H(ome) coming treads the fine line between mystical and baffling, and–in its first half–strays more towards the latter. A suit-wearing performer recites an Italian poem; there are printed translations, but they’re not much help clarifying what follows. As the orator begins painting black marks on a large background screen, the duo Brice & Giada begin a dynamic but often directionless dance, punctuated by memorable though unmoored snapshots (like Giada Palmisano’s masterclass in sinister, creaturesque crawling). Despite feeling lost, halfway through I’m lifted on the trance-like tide of increasingly intense music, movement and painting: fierce choreographic metamorphosis blends ritualistic stomping with tai chi-like flows and whirling, martial arts-esque spins; Brice Taupin supports several wonderful lifts that resemble clashing elemental forces or whirling balls of energy. Part love affair, part divine conjuring, part beast hunt, the dance reaches for something primal and numinous and eventually finds it.

Eddy Gibb


Using the ‘semi-autobiographical character’ of Felicity to channel her experience of working as a model for the past three years, Serena Thomas provides in the striking opening image a concentrated synopsis: the outward trappings of a glamorous fashion model bound and gagged by a rope under a stark spotlight. Beauty and pain intertwine as Thomas deftly overlaps the catwalk trope with the image of an automaton, her feral audience engagement with a sense of blasé condescension. It is only when she disengages first from the rope and then from the costume that Thomas endeavours to identify herself as the central figure in her own dance, drawing on her contemporary dance training. In purely choreographic terms, however, she appears more confident as the model than as the dancer; once rid of the costume, the choreographic form of the piece begins to lose its shape even while she shows us her more assertive, flamboyant self.
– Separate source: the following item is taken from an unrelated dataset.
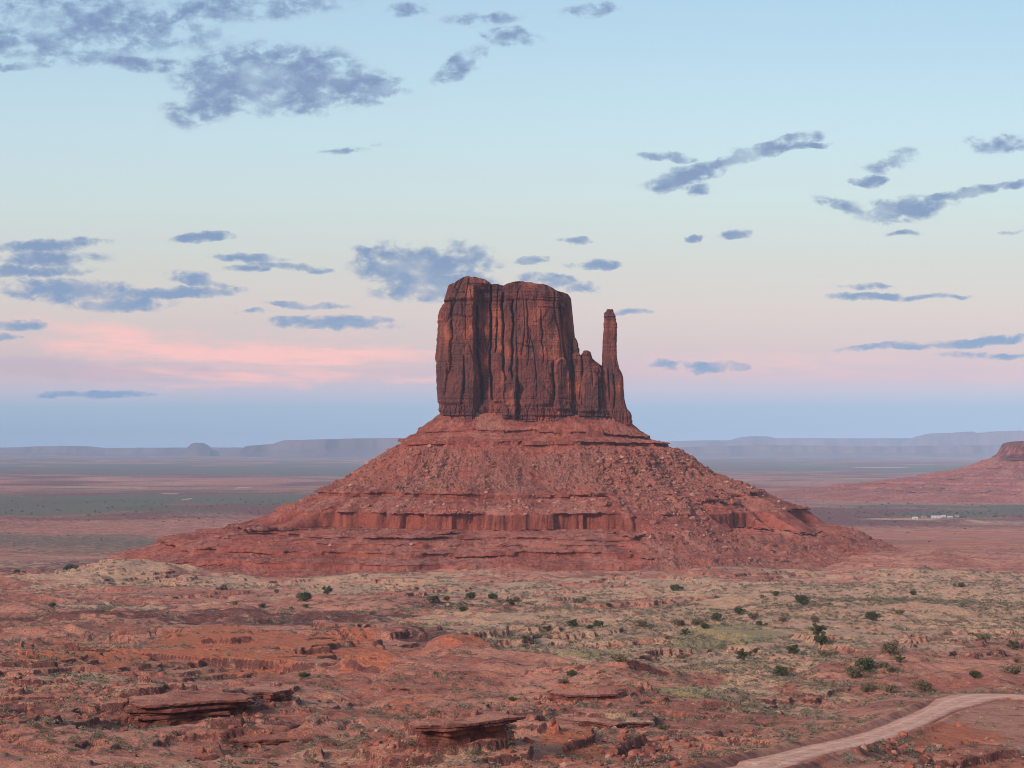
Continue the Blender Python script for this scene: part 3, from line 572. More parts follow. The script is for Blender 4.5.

The second piece, Brice and Giada’s H(om)e Coming, weaves together poetry, painting and dance in a dark allegorical paean to love and — according to the program note — transcendence. Taking its subject from the ‘essence of folklore’, choreographers and dancers Giada Palmisano and Brice Taupin form a surreal trio with an unnamed poet/painter who recites a poem in Italian (with English translation provided) while slowly building up a face out of a forest of brush strokes on a screen-like canvas at the back of the stage. The dance is smooth and seamy, the poetry mellifluous and the score like honey but H(om)e Coming doesn’t quite arrive at its intended destination: the revelation of ‘the interconnectedness that binds us all’. There is an imbalance of values — if not an outright competitive clash — between the dance, which quietly expresses its emotional, spiritual and physical elements, and the flamboyancy of the poetry and painting.